Island in the Sun (1957)
Island in the Sun is a 1957 drama film produced by Darryl F. Zanuck and directed by Robert Rossen. The film is about race relations and interracial romance set in the fictitious island of Santa Marta. Barbados and Grenada were selected as the sites for the movie based on the 1955 novel by Alec Waugh. The film was controversial at the time of its release for its on-screen portrayal of interracial romance.
Director – Robert Rossen
Writers – Alfred Hayes, Alec Waugh (novel)
Cast –
James Mason as Maxwell Fleury
Harry Belafonte as David Boyeur
Joan Fontaine as Mavis Norman
Joan Collins as Jocelyn Fleury
Dorothy Dandridge as Margot Seaton
Michael Rennie as Hilary Carson
Patricia Owens as Sylvia Fleury
John Justin as Denis Archer
Stephen Boyd as Euan, Lord Templeton
Diana Wynyard as Mrs. Fleury
Basil Sydney as Julian Fleury
John Williams as Colonel Whittingham
Ronald Squire as Lord Templeton
Hartley Power as Bradshaw
Watch “Island in the Sun” (1957)
Plot
During one spring in the 1950s the complex relationships of four couples, of black, white and mixed race, play out against the pronounced social inequality dividing the ruling British elite and the slave-descended native population of a small (fictitious) West Indian island.
Maxwell Fleury (James Mason) is a white plantation owner’s son who suffers from an inferiority complex and makes rash decisions to prove his worth. He is tormented by jealousy of his wife Sylvia (Patricia Owens), and is envious of his younger sister Jocelyn (Joan Collins), who is being courted by the handsome, young, Oxford-bound Euan Templeton (Stephen Boyd), newly arrived on Santa Marta to visit his father, Lord Templeton (Ronald Squire, the island’s governor).

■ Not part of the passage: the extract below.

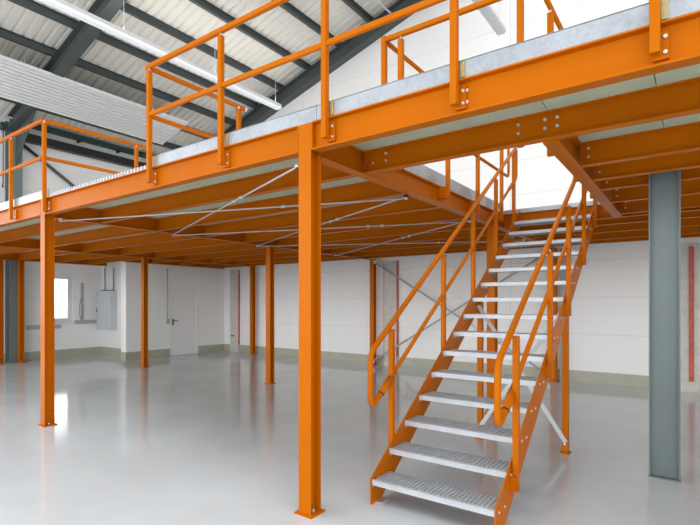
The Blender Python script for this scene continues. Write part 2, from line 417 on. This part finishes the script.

David Boyeur (Harry Belafonte), an ambitious and self-advancing young black union leader emerging as a powerful politician, is diplomatically courted by Templeton yet seen by some as a threat to the white ruling class. Mavis Norman (Joan Fontaine), the widow of the deceased elder scion of the Fleury plantation, Arthur, develops a romantic interest in Boyeur that leads to both attraction and tension between the two.
Denis Archer (John Justin), the governor’s aide-de-camp and want-to-be novelist, becomes smitten by Margot Seaton (Dorothy Dandridge), a mixed-race beauty seeking to better her position in life through hard work over irrepressible feminine charm. He wins her away from Boyeur and gets her a job as a secretary in the governor’s office.
Insecure in his marriage, Maxwell magnifies a case of mistaken identity into the obsession that his wife is having an affair with Hilary Carson (Michael Rennie), an attractive and single former war hero. He strangles Carson during a quarrel, then tries to make it look like a robbery. Colonel Whittingham (John Williams), the cagey chief of police, investigates the crime as a murder. Soon, he begins dropping telling hints to Maxwell drawn from Dostoevsky’s “Crime and Punishment”.
Euan falls heavily for Jocelyn, who puts off his proposal of marriage, to be sure “everything is right”.
Maxwell decides to run for the legislature. A visiting American journalist, Bradshaw (Hartley Power), writes an exposé revealing that Maxwell’s paternal grandmother was part black, which is resignedly confirmed by the senior Fleury. At a campaign rally Maxwell first publicly embraces his newfound bi-racial identity, but is jeered by a black crowd egged on by Boyeur, which rejects his embrace. Humiliated, he then denounces his black heritage and insults everyone there.
Jocelyn learns she is pregnant by Euan, but, with a title and seat in the House of Lords lying ahead for him, does not wish to burden him with a child of mixed race. Seeking to eliminate this roadblock to marriage and her daughter’s happiness, her mother reveals to her that Julian Fleury was not her father but a fully white Englishman instead, the result of secreted affair.
Maxwell realizes he has been cornered by Wittinham. A broken man, he attempts to muster the will for suicide, but fails. Resolved to his fate, he arranges to surrender to the police.
Jocelyn and Euan wed, then board a plane to England, followed up the gangway by the also newly wedded Margot and Denis, on to their own new life together there.
Mavis presses her campaign to become serious with Boyeur but he rejects her advances, maintaining he must stay within his own race to be accepted by his people. Ruefully, she accepts his rebuff, and, hurt by his jilt, leaves him behind at their rendezvous at the beach. Boyeur is left to walk back alone to town in the dying light approaching dusk.